Menjaga Benteng Terakhir Jilatan Kepala Api
Dari lokasi ini tim Manggala Agni menuju jalan Semoga Jaya, Kelurahan Terkul. Dari jalan utama desa, tim mulai masuk ke jalan tanah. Perlahan tidak ada lagi pemukiman. Hanya tersajikan kesunyian dan kegelapan hutan.
Sekitar jam 21.00 WIB, setelah perjalanan hampir 5 Km, tim baru sampai di barak. Ini bukan barak permanen, melainkan pondok kayu seadanya yang merupakan bekas milik warga. Tidak ada listrik. Penerangan dibantu dengan alat genset yang dibawa khusus. Hanya ada beberapa lampu menyala, dan dianggap benar-benar perlu.
Hanya Andalkan Senter
Tidak ada tersedia kamar mandi. Hanya ada parit kecil mengalir di depan barak, yang dimanfaatkan tim Manggala Agni untuk aktivitas bersih-bersih setelah pulang dari memadamkan api. Untuk penerangan hanya mengandalkan senter seadanya.
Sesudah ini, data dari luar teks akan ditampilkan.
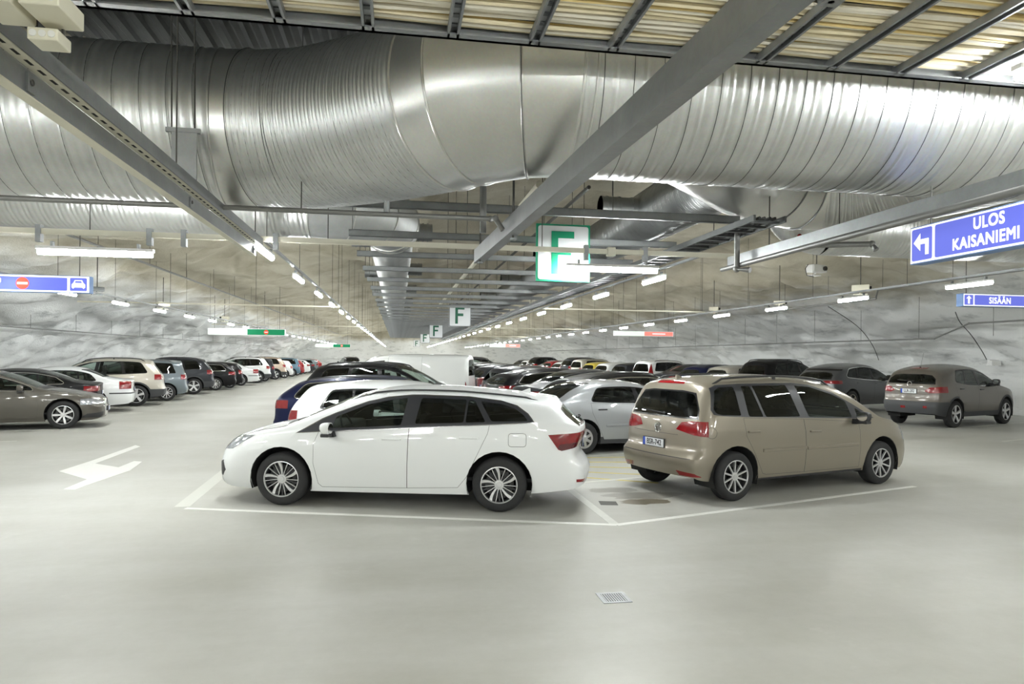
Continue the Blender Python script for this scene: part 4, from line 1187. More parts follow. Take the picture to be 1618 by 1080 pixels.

“Kami biasanya berpindah-pindah mendirikan tenda di lokasi terdepan titik api. Kebetulan saat kebakaran hebat di desa Terkul, inilah lokasi paling terdekat, hanya berjarak 100 meter dari lokasi,” jelas Safrudin.
Udara memang bikin sesak. Aroma lahan terbakar sangat menyeruak. Asap masih dimana-mana. Namun bagi tim Manggala Agni, kondisi ini sudah biasa. Memang resikonya besar, mereka terpaksa harus berjaga-jaga. Jangan sampai semuanya tertidur karena lelah kerja seharian, lalu angin mendadak menghidupkan titik asap menjadi titik api, dan mengepung barak kayu mereka.
“100 meter dari sini adalah kepala api, tepatnya di Kelurahan Terkul. Disinilah awal mula kebakaran besar di Rupat. Masih banyak titik asap yang harus diwaspadai menjadi titik api,” ungkap Safrudin.